Смысл же тот, что "в начале жизни" – не только жизни поэта, но и его поэзии – стояли универсальные впечатления, и переходы из школы в сад и обратно были для отрока путешествием по духовной истории европейского человечества. Из его христианской истории отрок-герой убегал в его античное прошлое, но исторически старое в свежем опыте нового человека являлось ему как живое и новое – та самая ещё живая античность, о которой писал Михайлов; древние статуи, замечал о стихотворении Гоголь, говорят ему "живей науки". Но и эта странная живость недвижных кумиров является как демоническое их свойство – это магическое присутствие языческой древности в христианском мире. И православное отношение к статуе как к языческой прелести в самом деле с силой звучит в этом самом – "бесов изображенья". Тема оживающей статуи подробно рассмотрена в пушкинистской критике, в отношении же к этому стихотворению – ужасно-прекрасный пушкинский Пётр из "Полтавы" ведь есть не что иное, как наша метаморфоза дельфийского идола – это было замечено Г. П. Федотовым. "Кумир" недвижный и оживающий как обозначение языческой государственности – и как причина царского запрещения "Медного Всадника". Ужасно-прекрасный эллинский бог совершает свои превращения в русской истории – и вот оказывается, что вся противоречивая полнота Петра у Пушкина восходит к детскому впечатлению от кумиров сада.

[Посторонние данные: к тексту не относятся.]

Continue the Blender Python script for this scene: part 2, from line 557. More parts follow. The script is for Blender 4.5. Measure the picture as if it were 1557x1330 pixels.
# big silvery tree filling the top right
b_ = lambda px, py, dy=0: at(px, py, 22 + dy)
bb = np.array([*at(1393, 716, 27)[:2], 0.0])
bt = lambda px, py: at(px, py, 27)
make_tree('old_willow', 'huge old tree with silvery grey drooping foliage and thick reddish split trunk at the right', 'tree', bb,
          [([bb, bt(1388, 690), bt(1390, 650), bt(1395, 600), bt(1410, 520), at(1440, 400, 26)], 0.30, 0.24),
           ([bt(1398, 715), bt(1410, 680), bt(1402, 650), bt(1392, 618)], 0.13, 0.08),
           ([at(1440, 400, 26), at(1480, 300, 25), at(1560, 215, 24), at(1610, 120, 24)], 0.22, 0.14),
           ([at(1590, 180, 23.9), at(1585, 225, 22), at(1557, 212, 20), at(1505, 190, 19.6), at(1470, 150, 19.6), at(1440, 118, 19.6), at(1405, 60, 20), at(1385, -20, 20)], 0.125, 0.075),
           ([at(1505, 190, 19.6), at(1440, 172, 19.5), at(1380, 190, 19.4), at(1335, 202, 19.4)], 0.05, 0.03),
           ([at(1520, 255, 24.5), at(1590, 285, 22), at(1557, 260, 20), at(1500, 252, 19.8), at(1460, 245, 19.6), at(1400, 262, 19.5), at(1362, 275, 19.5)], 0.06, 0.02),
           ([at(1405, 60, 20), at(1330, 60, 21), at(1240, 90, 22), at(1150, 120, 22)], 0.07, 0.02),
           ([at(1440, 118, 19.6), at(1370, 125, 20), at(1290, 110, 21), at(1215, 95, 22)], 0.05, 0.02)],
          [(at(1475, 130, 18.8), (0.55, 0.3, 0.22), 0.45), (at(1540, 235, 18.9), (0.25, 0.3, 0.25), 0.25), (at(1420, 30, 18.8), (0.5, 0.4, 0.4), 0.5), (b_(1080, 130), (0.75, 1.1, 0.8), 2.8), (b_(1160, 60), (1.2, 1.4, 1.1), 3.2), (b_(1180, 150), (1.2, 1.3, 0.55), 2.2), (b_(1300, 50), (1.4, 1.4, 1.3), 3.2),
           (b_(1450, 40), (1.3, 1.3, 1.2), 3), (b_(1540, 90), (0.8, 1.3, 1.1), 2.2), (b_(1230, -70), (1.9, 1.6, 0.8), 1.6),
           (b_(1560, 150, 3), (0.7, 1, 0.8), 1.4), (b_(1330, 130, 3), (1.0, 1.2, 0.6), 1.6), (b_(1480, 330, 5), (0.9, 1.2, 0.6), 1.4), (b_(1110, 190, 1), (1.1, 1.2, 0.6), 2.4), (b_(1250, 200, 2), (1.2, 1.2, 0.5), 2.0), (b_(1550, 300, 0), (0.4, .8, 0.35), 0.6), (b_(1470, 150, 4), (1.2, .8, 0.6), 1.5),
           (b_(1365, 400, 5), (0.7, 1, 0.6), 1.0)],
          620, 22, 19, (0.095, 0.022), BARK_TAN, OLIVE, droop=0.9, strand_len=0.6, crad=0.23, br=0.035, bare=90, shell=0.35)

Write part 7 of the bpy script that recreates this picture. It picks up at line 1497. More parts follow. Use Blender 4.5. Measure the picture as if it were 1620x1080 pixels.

В общем, стихотворение это – объём – непримирённых огромных сил. Христианская школа и языческо-ренессансный сад. Если, в самом деле, это лицейская юность, то это о том, как историческим объёмом уже тогда наполнилась биография. И – по примеру стихотворения этого – и сам феномен Пушкина доступен только такому – объёмному пониманию. Поэтому несовместимые определения могут дать иногда такое объёмное понимание. Как, например, Константин Леонтьев возражал на речь Достоевского. Против Пушкина пушкинской речи Леонтьев выставил образ, совсем на него не похожий: проповедь Достоевского, так он сказал, неприложима "к многообразному – чувственному, воинственному, демонически-пышному гению Пушкина". К такому Пушкину просто не имеет отношения пушкинская утопия Достоевского.
Речь Достоевского открыла путь христианской пушкинистике уже нашего века, Леонтьев ему отвечал четырьмя языческими эпитетами. И нечто такое в них подчеркнул, от чего нам в Пушкине не уйти и что погашено в лике, выписанном Достоевским.
И вот такое резкое раздвоение обнаружилось в этом споре: пророческое явление русского духа – и демонически-пышный гений. Раздвоение, видимо, не беспочвенное настолько, что и сейчас, век спустя, два эти контрастные образа оспаривают друг друга в нынешних спорах, в таких контрастных, к примеру, и по тому же, в общем, типу событиях нынешней пушкинистики, как, скажем, деятельность В. Непомнящего и книга Абрама Терца.
Гениальная формула Аполлона Григорьева, к которой надо теперь возвратиться, гениальна именно этим – своей объёмностью.
Стихии – вот важное слово, которое он этой формулой ввёл в национальную пушкинологию и от которой она никак не может потом отделаться – оно станет, например, лейтмотивным словом в выступлениях Блока и Цветаевой. Стихии как органические силы жизни, которым даёт язык поэзия. Два слова у Григорьева определяют отношение поэта к этим затопляющим и питающим его стихиям: сочувствия и борьба. Без "отзывчивости" (слово потом перейдёт от Григорьева к Достоевскому) к стихийным началам жизни (а они, по определению, – силы донравственного порядка или нравственно-непросветлённого, смешанного) и поэтических к ним "сочувствий" – творчества нет; равно его нет без поэтической же борьбы.